Any pressure "peaks" will almost instantly "smooth" so that the soaker is isobaric.

If you can find a way of getting a 16 bar jet from a soaker pressurized to 4 bar, you've just solved all the world's energy problems - energy from nothing.

ENERGY IS CONSERVED! (except in energy-mass conversion, but unless your soaker contains a nuclear reactor, we're fine there)

Energy = force * distance.

If we suddenly assume that the mystical sideways chamber idea is correct and force on the pump is less then...

Assuming the same fill, distance must be the same for the same number of pumps?

If we have a 50 newton average over 10 metres, then 500 joules have been stored.

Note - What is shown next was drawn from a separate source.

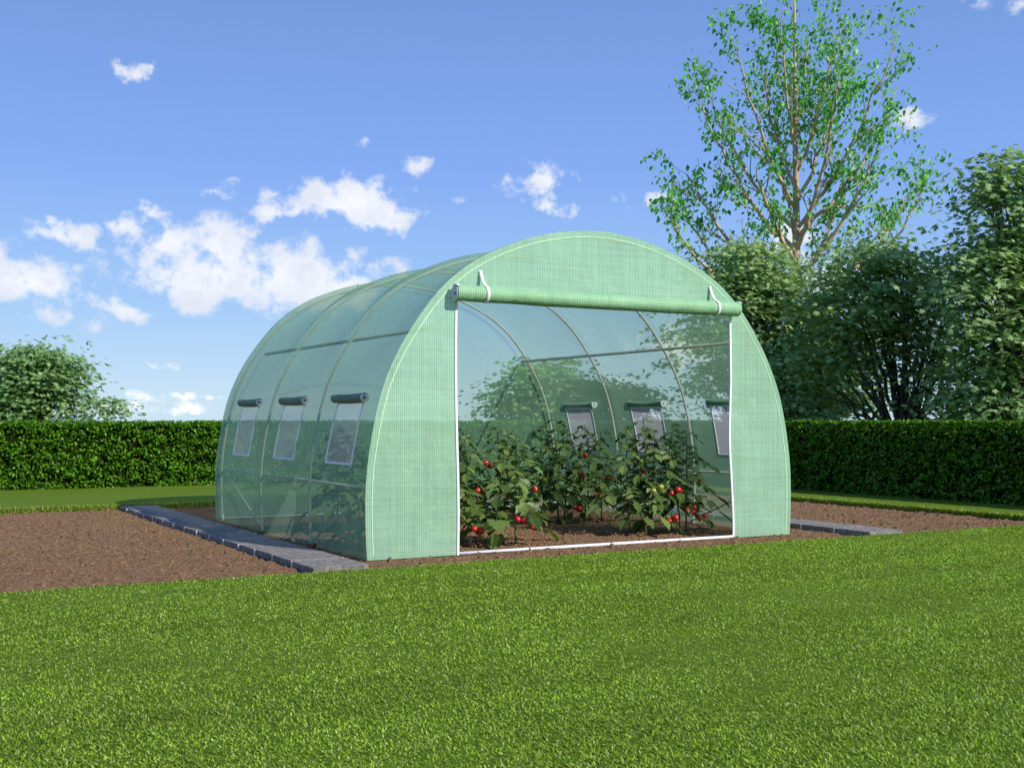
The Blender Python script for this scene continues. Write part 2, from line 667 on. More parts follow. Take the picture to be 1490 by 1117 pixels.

If we have a 100 newton force for the "other chamber", then 1000 joules have been stored.

How come the other chamber has more energy stored? This would make it less efficent for use? How exactly can this even vaguely make sense?

How much physics do I need to shoot across these forums before I can sink this theory for good?

Should I bring out mass-flow computions:

flow = flow co-effiecent * sqrt((pressure in chamber squared - air pressure squared)/temperature)

The flow co-efficent is dependant on NOZZLE area, not chamber area.

And does force even come into that calculation? - NO!

I know this theory is completely flawed - and I will drag out every equation I can to prove it.

EDIT/Sanity revert: This is a post that I would slay other members on sight for, but I can get very, very persistant and aggresive when other people apparantly refuse to at least consider my theory. Sorry, but I've expained my reasons for this before - thus I am leaving the post as it began.